Task brief: Could you write out the opening lines of the data, word for word, stopping after the line that contains "cr_.build('crack', crack, wall_header)"?

'''

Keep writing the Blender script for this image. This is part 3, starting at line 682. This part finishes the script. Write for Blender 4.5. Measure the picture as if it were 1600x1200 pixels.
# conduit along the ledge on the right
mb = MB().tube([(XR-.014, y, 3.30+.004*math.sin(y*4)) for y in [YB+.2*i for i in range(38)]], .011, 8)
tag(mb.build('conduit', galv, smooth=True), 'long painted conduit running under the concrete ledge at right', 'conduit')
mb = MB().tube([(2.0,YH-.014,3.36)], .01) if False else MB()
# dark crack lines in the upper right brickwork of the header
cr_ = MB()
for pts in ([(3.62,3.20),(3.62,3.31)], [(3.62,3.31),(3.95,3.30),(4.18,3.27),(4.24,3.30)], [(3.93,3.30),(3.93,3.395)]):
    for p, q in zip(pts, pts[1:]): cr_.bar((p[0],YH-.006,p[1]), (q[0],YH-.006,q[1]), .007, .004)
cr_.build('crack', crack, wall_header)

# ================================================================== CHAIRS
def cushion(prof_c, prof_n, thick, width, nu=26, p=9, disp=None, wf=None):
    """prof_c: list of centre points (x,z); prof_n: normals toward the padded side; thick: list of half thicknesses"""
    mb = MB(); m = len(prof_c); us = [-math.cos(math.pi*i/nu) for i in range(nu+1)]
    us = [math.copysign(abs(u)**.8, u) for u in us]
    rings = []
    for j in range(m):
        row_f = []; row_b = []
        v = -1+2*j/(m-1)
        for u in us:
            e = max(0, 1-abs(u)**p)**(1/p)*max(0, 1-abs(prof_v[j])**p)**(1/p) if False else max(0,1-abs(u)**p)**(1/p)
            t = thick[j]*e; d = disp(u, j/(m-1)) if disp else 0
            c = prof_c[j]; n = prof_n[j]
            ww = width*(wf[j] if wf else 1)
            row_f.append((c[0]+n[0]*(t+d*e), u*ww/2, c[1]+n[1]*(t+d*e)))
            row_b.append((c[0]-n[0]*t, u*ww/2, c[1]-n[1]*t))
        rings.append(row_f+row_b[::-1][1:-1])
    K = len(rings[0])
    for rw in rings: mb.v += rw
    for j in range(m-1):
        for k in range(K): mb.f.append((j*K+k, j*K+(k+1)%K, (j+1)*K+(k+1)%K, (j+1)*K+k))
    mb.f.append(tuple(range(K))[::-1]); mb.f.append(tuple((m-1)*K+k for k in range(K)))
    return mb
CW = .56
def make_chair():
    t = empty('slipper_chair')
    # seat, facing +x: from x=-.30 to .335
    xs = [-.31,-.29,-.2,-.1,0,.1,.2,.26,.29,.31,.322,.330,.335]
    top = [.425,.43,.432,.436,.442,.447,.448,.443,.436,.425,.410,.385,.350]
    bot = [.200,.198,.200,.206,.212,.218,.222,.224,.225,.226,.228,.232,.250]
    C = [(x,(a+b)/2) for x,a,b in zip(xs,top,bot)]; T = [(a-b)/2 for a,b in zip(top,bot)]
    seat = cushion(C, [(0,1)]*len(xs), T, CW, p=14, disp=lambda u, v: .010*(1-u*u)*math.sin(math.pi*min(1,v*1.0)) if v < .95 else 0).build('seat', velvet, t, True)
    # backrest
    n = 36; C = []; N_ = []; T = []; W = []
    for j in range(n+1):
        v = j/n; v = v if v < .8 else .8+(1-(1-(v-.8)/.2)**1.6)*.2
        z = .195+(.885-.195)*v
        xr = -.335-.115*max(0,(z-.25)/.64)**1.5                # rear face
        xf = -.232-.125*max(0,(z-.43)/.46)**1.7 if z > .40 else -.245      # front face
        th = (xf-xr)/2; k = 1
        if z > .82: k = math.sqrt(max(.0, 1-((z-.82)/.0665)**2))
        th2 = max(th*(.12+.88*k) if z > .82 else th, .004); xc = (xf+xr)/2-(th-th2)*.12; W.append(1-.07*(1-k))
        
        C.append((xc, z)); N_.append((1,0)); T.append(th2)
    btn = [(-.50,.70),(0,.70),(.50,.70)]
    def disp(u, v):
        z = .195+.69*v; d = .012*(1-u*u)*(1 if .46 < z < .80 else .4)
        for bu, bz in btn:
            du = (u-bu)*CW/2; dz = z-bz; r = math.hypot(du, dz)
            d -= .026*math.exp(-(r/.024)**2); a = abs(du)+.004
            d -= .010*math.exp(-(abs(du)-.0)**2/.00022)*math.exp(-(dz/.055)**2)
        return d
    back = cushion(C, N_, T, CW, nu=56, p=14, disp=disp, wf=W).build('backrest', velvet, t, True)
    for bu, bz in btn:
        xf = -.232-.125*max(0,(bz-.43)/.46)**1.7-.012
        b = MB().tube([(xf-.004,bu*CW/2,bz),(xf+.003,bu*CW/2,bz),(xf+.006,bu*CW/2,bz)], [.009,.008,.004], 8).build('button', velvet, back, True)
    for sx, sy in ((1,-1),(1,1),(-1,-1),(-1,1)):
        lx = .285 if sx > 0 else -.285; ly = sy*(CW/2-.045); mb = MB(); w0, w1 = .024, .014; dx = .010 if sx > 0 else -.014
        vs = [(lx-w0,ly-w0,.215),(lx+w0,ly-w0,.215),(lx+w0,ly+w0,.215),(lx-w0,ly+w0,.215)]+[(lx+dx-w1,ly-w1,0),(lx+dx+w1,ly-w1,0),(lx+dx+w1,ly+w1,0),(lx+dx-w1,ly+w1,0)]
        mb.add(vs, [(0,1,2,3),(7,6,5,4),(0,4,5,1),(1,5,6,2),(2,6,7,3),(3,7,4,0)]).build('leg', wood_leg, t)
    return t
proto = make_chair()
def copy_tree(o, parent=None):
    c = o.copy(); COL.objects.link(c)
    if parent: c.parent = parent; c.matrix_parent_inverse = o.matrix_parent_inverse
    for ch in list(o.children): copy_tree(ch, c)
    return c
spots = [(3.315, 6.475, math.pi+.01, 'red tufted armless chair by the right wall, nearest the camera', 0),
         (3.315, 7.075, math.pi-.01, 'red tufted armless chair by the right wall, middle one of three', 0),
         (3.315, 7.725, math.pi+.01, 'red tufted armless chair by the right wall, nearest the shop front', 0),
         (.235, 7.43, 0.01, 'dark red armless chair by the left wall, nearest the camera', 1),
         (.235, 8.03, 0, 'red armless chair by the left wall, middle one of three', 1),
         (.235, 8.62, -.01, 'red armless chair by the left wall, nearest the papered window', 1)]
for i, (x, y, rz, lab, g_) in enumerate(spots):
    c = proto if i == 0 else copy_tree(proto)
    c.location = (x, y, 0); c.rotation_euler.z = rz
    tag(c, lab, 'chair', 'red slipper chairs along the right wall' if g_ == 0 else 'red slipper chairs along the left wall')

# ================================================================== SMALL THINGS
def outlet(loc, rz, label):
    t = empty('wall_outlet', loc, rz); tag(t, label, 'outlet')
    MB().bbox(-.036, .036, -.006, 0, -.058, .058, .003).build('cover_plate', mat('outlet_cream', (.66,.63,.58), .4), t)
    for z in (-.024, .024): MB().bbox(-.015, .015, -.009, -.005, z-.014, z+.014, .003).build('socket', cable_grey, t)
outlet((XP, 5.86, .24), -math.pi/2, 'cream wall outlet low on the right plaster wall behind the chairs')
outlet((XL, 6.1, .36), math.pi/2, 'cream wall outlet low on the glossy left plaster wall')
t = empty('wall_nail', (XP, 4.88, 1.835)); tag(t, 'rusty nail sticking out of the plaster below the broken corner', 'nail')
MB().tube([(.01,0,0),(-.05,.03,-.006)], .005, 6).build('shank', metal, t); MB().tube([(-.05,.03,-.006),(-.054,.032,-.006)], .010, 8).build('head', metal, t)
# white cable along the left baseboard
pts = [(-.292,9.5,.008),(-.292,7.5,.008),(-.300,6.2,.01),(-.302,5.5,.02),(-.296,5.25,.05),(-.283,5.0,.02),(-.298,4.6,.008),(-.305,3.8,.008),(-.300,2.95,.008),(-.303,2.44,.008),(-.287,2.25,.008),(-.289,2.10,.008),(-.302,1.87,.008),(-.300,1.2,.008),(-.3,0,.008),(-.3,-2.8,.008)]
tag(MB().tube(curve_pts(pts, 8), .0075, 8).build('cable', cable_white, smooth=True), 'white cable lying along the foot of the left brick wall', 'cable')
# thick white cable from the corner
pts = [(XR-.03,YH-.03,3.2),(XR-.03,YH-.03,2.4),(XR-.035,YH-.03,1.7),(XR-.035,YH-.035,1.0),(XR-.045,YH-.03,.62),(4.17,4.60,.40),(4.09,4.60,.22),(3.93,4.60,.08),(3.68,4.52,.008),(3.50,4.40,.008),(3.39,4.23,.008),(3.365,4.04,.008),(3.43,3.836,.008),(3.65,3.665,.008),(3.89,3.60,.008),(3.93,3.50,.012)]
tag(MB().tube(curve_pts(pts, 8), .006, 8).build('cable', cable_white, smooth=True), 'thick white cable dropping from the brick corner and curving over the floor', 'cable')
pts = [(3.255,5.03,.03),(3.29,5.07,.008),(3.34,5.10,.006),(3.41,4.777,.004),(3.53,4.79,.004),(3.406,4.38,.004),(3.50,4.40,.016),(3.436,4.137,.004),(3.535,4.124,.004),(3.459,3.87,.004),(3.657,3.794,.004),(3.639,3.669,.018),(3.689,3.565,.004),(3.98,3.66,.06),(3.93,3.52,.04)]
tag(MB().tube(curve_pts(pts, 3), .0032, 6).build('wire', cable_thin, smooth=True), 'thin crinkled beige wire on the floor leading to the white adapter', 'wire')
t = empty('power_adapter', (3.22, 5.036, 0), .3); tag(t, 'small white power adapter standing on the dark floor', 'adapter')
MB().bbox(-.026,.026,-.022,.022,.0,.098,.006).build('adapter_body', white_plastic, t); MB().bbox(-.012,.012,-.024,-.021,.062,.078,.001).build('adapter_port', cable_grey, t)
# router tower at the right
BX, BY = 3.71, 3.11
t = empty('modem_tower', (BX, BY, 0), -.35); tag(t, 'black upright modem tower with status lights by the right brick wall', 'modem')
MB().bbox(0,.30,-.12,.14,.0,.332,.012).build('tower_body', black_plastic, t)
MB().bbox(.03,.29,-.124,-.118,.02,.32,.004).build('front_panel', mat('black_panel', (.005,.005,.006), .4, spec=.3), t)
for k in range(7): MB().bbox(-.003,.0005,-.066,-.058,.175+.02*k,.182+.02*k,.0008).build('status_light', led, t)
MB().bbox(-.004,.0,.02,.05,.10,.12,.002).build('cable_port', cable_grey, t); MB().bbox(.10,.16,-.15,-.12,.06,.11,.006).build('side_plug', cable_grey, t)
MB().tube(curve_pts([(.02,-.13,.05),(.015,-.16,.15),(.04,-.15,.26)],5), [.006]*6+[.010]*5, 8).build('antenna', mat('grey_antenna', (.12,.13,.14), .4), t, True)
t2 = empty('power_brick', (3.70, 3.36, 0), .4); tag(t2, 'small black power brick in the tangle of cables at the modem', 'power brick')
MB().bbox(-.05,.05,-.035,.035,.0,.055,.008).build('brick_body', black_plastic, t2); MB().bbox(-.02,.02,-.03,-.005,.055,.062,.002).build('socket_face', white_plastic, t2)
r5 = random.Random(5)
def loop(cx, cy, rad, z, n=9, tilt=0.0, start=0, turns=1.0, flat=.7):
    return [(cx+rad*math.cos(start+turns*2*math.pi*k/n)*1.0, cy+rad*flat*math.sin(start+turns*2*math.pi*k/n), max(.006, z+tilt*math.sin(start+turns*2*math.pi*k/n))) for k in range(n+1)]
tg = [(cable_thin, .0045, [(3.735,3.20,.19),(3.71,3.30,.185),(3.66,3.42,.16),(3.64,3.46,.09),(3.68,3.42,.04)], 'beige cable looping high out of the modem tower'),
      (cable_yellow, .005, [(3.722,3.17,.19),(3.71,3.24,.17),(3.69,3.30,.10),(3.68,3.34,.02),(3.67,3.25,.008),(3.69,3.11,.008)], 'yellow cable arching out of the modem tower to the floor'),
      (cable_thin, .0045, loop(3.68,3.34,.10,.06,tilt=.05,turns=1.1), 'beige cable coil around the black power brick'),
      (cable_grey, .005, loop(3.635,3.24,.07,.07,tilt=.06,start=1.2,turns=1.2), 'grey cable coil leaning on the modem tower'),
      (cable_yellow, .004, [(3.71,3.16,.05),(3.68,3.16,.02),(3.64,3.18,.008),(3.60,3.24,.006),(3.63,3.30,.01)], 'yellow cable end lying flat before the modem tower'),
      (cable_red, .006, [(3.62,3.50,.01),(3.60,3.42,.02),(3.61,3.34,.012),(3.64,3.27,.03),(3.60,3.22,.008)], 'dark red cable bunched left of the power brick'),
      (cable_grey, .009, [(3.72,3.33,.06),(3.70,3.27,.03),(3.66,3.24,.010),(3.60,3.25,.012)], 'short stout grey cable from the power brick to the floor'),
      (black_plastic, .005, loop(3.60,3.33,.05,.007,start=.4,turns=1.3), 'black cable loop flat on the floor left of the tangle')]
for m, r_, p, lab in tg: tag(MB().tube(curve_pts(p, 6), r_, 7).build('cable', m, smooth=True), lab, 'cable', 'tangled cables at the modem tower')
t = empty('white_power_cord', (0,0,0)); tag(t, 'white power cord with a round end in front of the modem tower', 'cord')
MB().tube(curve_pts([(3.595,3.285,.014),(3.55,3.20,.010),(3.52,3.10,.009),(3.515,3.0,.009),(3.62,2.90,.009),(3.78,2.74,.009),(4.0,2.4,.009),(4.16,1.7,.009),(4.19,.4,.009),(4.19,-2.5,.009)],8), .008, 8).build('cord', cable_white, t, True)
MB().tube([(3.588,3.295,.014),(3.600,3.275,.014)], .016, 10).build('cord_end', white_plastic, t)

'''

Result for this exercise:
Keep writing the Blender script for this image. This is part 3, starting at line 682. This part finishes the script. Write for Blender 4.5. Measure the picture as if it were 1600x1200 pixels.
# conduit along the ledge on the right
mb = MB().tube([(XR-.014, y, 3.30+.004*math.sin(y*4)) for y in [YB+.2*i for i in range(38)]], .011, 8)
tag(mb.build('conduit', galv, smooth=True), 'long painted conduit running under the concrete ledge at right', 'conduit')
mb = MB().tube([(2.0,YH-.014,3.36)], .01) if False else MB()
# dark crack lines in the upper right brickwork of the header
cr_ = MB()
for pts in ([(3.62,3.20),(3.62,3.31)], [(3.62,3.31),(3.95,3.30),(4.18,3.27),(4.24,3.30)], [(3.93,3.30),(3.93,3.395)]):
    for p, q in zip(pts, pts[1:]): cr_.bar((p[0],YH-.006,p[1]), (q[0],YH-.006,q[1]), .007, .004)
cr_.build('crack', crack, wall_header)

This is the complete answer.